What really would be nice would be a cheat sheet with important people, places and things like: (a)Keep Waterdale: pop 100, 15 years old, mostly human, pop. worships pelor and hates orcs/half-orcs. notable residents: Gen. Hustler (b), Cooper Smith (c), ...
(b)General Hustler: human knight lvl 4, 32 yrs, grey haired noble, gives quest Q and Z
-etc

that way if someone says "who was that guy" or "who lives here" you have one page to look at for the whole cast.

I think this gets to the heart of the actual problem: The 2 page spreads for encounters in the Delve Format are very useful for running the encounter. However, in recent adventures, they often contained important information that is necessary to know outside the encounter. Thus when reading or preparing the adventure, I have to carefully read all encounter spreads to get the entire story and make sure I'm not overlooking anything important.

To me, all necessary information about what is going on in the encounter need to be replicated elsewhere in the adventure in a way that is easy to read. Wotc is still too reluctant to print redundant information when it is exactly this redundancy that makes adventures easier to prepare and run.
 

The last adventure I bought for dnd was the one that was supposed to be for Dark Sun. But it felt like there was no flavor at all and that it was a desert type adventure with the names changed so it would fit the setting. Even the map that came with it showed a horse drawn carriage in it. To me that shows that there is no "love" put into these products. They are sold to us because we expect the product and there is no real effort involved. This is probably why there are so few books coming out this year because of all the quality complaints coming from this sort of thing.

Another adventure that was just horrible about this was the Pyramid of Shadows with it's quilt of encounters with little in the way of plot. They are fun encounters but when it feels like the monsters just stand around waiting to activate when you draw aggro...

Then there are encounters with monsters 5 levels higher than the party just to pad out the xp reward... I can see why there are no 4e adventures on that list.
 

To see the delve format done right, DM the current season of Encounters.

March of the Phantom Brigade is an outstanding adventure that has tweaked the format so it flows very nicely and you don't have the flipping back and forth problem of the older style.

It presents a setting: the ruins (and later the settlement) of Inverness and the surrounding area between it and Hammerfast and Harkenvold.

In a home campaign there would be freedom: during Encounters it is necessarily a railroad. But the passing of time that gets handwaved away for Encounters would be ripe for character development and exploration in a home game.

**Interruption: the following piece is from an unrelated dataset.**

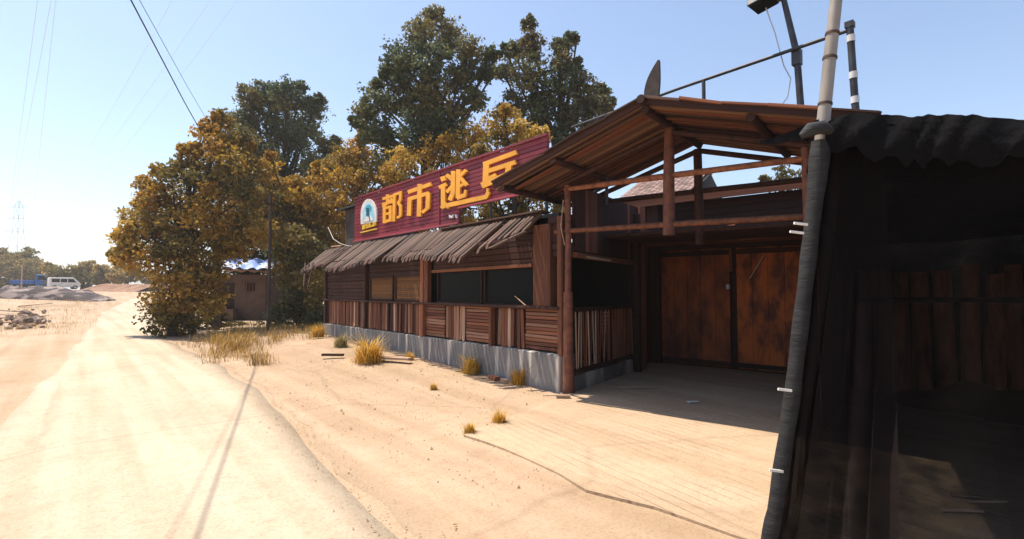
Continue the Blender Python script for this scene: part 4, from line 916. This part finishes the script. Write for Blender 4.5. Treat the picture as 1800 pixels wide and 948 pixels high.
MB().prism([VP(a, -1.0, h) for a, h in [(-3.0, .85), (-3.0, 1.5), (.1, 1.5), (.1, .85)]], fyv * 2.0).build('cargo_bed', BP, K_, .02)
for i in range(6): piece('bed_rib', VP(-2.8 + .55 * i, -1.03, .88), VP(-2.8 + .55 * i, -1.03, 1.48), .06, .05, BP, K_, up=fyv)
MB().prism([VP(a, -.4, h) for a, h in [(-2.9, .55), (-2.9, .85), (1.2, .85), (1.2, .55)]], fyv * .8).build('chassis', BLACKR, K_)
for s in (-1, 1):
    MB().prism([VP(.55, .96 * s, 1.55), VP(1.55, .96 * s, 1.55), VP(1.4, .96 * s, 2.2), VP(.55, .96 * s, 2.2)], fyv * (.012 * s)).build('side_window', GLASS, K_)
    for a in (1.1, -2.0): wheel(K_, VP(a, .85 * s, .42), fyv, .42, .26)
MB().prism([VP(1.84, -.8, 1.55), VP(1.84, .8, 1.55), VP(1.56, .78, 2.25), VP(1.56, -.78, 2.25)], fx * .02).build('windscreen', GLASS, K_)
q = at_depth(37, HOR, 55); tag(MB().tube([(q.x, q.y, gh(q.x, q.y) - .1), (q.x, q.y, 2.4), (q.x + .03, q.y, 4.6)], [.07, .06, .05], 8).build('wooden_pole', W_PALE), 'thin pale pole standing left of the blue truck', 'pole')
# tarp heap
hc = [on_ground(-45, 541, 0), on_ground(170, 541, 0)]; hd_ = (hc[1] - hc[0]); hn = UP.cross(hd_).normalized() * 3.2
TP = mat('striped grey and white tarpaulin', (.24, .19, .17), (.035, .025, .028), .8, (.8, .8, 3.0), coord='World', lo=.4, hi=.52, bump=.4, detail=3)
H_ = empty('tarp_heap', (hc[0] + hc[1]) / 2, 'long low heap under crumpled grey and white tarpaulins beside the road', 'heap')
def hz(s, t): return max(0, math.sin(math.pi * t) ** .7 * (1.25 * min(1, s * 7) * min(1, (1 - s) * 5) * (1 - .35 * max(0, s - .45)) + .12 * math.sin(13 * s + 3 * t) + .08 * math.sin(29 * s + 7 * t)))
rows = [[hc[0] + hd_ * (j / 50) + hn * (i / 14) + UP * (hz(j / 50, i / 14) + gh(*(hc[0] + hd_ * (j / 50)).xy) - .03 + .05 * math.sin(j * 2.3 + i * 1.9) * math.sin(math.pi * i / 14)) for j in range(51)] for i in range(15)]
sheet('tarpaulin', rows, TP, H_)
RT = mat('dark red tarpaulin', (.12, .03, .025), (.05, .02, .02), .7, (2, 2, 2), coord='World')
rows = [[hc[0] + hd_ * (.72 + .24 * j / 12) + hn * (-.02 + .62 * i / 8) + UP * (hz(.72 + .24 * j / 12, .62 * i / 8) * 1.05 + .03 + .05 * math.sin(j * 1.9 + i)) for j in range(13)] for i in range(9)]
sheet('red_tarpaulin', rows[3:], RT, H_)
for k in range(7):
    s = .12 + .5 * k / 7; piece('batten', hc[0] + hd_ * s + UP * .02 - hn * .02, hc[0] + hd_ * (s + .11 + rj(.04)) + hn * .42 + UP * (hz(s + .1, .42) + .06), .1, .06, W_GREY if k % 2 else W_PALE, H_)
RUB = mat('rubble chunk', (.34, .25, .19), (.12, .08, .06), .9, (4, 4, 4), rnd=.6, bump=.4)
rmesh = []
for v in range(4):
    bm = bmesh.new(); bmesh.ops.create_icosphere(bm, subdivisions=1, radius=.5)
    for vv in bm.verts: vv.co *= random.uniform(.65, 1.2)
    me = bpy.data.meshes.new('rubble'); bm.to_mesh(me); bm.free(); me.materials.append(RUB); rmesh.append(me)
for i in range(90):
    q = on_ground(random.triangular(-20, 95, 40), random.triangular(545, 582, 560)); s = random.uniform(.1, .34) * (1 if random.random() < .8 else 1.7)
    o = bpy.data.objects.new('rubble_chunk', rmesh[i % 4]); col.objects.link(o); o.location = (q.x, q.y, gh(q.x, q.y) + s * .2); o.scale = (s * 1.2, s, s * .9); o.rotation_euler = (rj(.4), rj(.4), random.uniform(0, 6))
    tag(o, 'pale rubble chunk strewn on the dirt before the tarp heap', 'rubble', 'rubble before the tarp heap')
for i in range(9):
    q = on_ground(random.uniform(-10, 85), random.uniform(546, 572)); th = random.uniform(0, 3); d3 = Vector((math.cos(th), math.sin(th), rj(.1))) * random.uniform(.5, 1.1)
    q.z = gh(q.x, q.y) + .12; o = piece('scrap_board', q - d3, q + d3, .18, .04, random.choice([W_PALE, W_GREY, W_MID]), None); tag(o, 'scrap board lying among the rubble on the left', 'scrap board', 'scrap boards in the rubble')
# far earth bank along the field
rows = []
for j in range(60):
    px = 160 + 115 * j / 59; q = at_depth(px, HOR, 70); r = []
    for i in range(9):
        t = i / 8; p = q + fw * (t * 9 - 4); zz = gh(p.x, p.y) - .05 + math.sin(math.pi * t) * min(1, j / 12) * (.75 + .18 * math.sin(j * .7) + .1 * math.sin(j * 1.9 + i)); r.append(Vector((p.x, p.y, zz)))
    rows.append(r)
tag(sheet('field_bank', rows, ground_mat('reddish field earth', (.33, .2, .14), (.26, .16, .11), (.2, .15, .06), crack=0)), kind='structure')

# ================================================================== SMALL LITTER
def litter(name, px, py, z, L, th, m, lb, cat, h=.02, w_=.05):
    q = on_ground(px, py, z); d3 = Vector((math.cos(th), math.sin(th), 0)) * L / 2; q.z = z + h / 2 + .002
    o = piece(name, q - d3, q + d3, w_, h, m, None); tag(o, lb, cat)
litter('pale_stick', 1122, 682, .035, .75, rad(-38), W_PALE, 'pale stick lying on the shaded driveway near the railing', 'stick', .025, .03)
litter('paper_scrap', 1218, 707, .035, .16, rad(-30), WHITE, 'small white scrap on the shaded driveway before the gate', 'litter', .01, .08)
litter('broken_brick', 868, 668, .04, .24, rad(80), W_MID, 'broken brick lying at the plinth left of the near tuft', 'brick', .07, .11)
litter('broken_brick', 886, 672, .04, .2, rad(60), W_PALE, 'pale broken brick beside the near yellow tuft', 'brick', .06, .1)
litter('scrap_plank', 692, 632, .2, .8, rad(-58), W_PALE, 'pale plank lying by the largest yellow tuft', 'plank', .05, .18)
litter('scrap_plank', 585, 626, .2, .5, rad(-45), W_DARK, 'short dark plank on the ground left of the largest tuft', 'plank', .05, .1)
litter('scrap_plank', 990, 699, .035, .22, rad(-45), W_PALE, 'short pale offcut at the foot of the porch post', 'plank', .04, .07)
for px, py, lb in [(1712, 876, 'pale stick farthest back in the dark litter at lower right'), (1735, 884, 'pale stick at right in the dark litter'), (1690, 900, 'lowest pale stick in the dark litter at lower right')]:
    litter('pale_stick', px, py, .03, .3, rad(-50) + rj(.2), W_PALE, lb, 'stick', .02, .025)
# grit and crumbs along the seam between road and forecourt
b = MB()
for i in range(700):
    y = random.uniform(1.5, 14) ** 1.0; x = lerp_pts(RR, y) + random.gauss(.06, .07 + .012 * y); s = random.uniform(.003, .011); z = gh(x, y) + .015
    b.add([(x - s, y, z), (x + s * .3, y - s, z), (x + s * .5, y + s, z), (x, y, z + s * 1.1)], [(0, 1, 3), (1, 2, 3), (2, 0, 3)])
for i in range(1800):
    x, y = random.uniform(2.4, 5.9), random.uniform(3, 14); s = random.uniform(.003, .011) * (2.4 if random.random() < .06 else 1); z = gh(x, y) + .008
    b.add([(x - s, y, z), (x + s * .3, y - s, z), (x + s * .5, y + s, z), (x, y, z + s * 1.1)], [(0, 1, 3), (1, 2, 3), (2, 0, 3)])
tag(b.build('grit', mat('grit', (.42, .3, .2), (.3, .2, .13), .9, (9, 9, 9), coord='World')), 'loose grit and crumbs on the forecourt and road edge', 'grit', kind='stuff')

# fallen leaves along the wall, under the trees and on the forecourt
LP, LS, LC = [], [], []
for i in range(1500):
    m_ = random.random()
    if m_ < .5: x, y = XF - abs(random.gauss(.12, .3)), random.uniform(5.9, 16.5)
    elif m_ < .88: x, y = random.gauss(3.6, 1.2), random.gauss(17, 2.6)
    elif m_ < .93: x, y = random.uniform(2.4, 6), random.uniform(2.5, 15)
    else: x, y = lerp_pts(RR, y_ := random.uniform(2, 22)) + random.gauss(.15, .3), y_
    if x > XF - .1: continue
    LP.append((x, y, gh(x, y) + .02)); LS.append(random.uniform(.02, .05)); LC.append(random.choice([(.36, .22, .09), (.44, .3, .13), (.26, .15, .07), (.52, .38, .2)]))
lo_ = leaves_obj('leaf_litter', np.array(LP), np.array(LS), np.array(LC), None)
for v in lo_.data.vertices:
    q_ = gh(v.co.x, v.co.y) + .012; v.co.z = q_ + (v.co.z - q_) * .3
tag(lo_, 'fallen dry leaves scattered along the wall and under the trees', 'leaves', kind='stuff')

# ================================================================== HAZE
hb = MB().box((0, 0, 26), (5400, 5400, 56))
hz_o = hb.build('haze', bpy.data.materials.new('haze')); hm = hz_o.data.materials[0]; hm.use_nodes = True
for q in list(hm.node_tree.nodes):
    if q.type == 'BSDF_PRINCIPLED': hm.node_tree.nodes.remove(q)
pv = hm.node_tree.nodes.new('ShaderNodeVolumePrincipled'); pv.inputs['Color'].default_value = (.96, .95, .94, 1); pv.inputs['Density'].default_value = .0009; pv.inputs['Anisotropy'].default_value = .3
hm.node_tree.links.new(pv.outputs[0], hm.node_tree.nodes['Material Output'].inputs['Volume'])
tag(hz_o, 'thin pale haze filling the air over the whole place', 'haze', kind='stuff')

Unfortunately, the maps aren't great: they use the currently en vogue tactic of using two sets of each box of Essentials dungeon tiles and make a 15x15 square in which to fight. As has been noted before, this is especially bad for outdoor combat. It does come with three poster maps, though.

It has an awesome hook: the adventurers start out into the unknown to homestead and are instrumental in establishing a new village. This is classic campaign material, especially when an army of undead threaten to destroy all the hard work PCs have spent months building.

I honestly think if they sold this adventure it would go down as a classic.
 

Of course Encounters was put on a lousy night for gaming. I suppose there is no way to get the adventure without being a part of Encounters?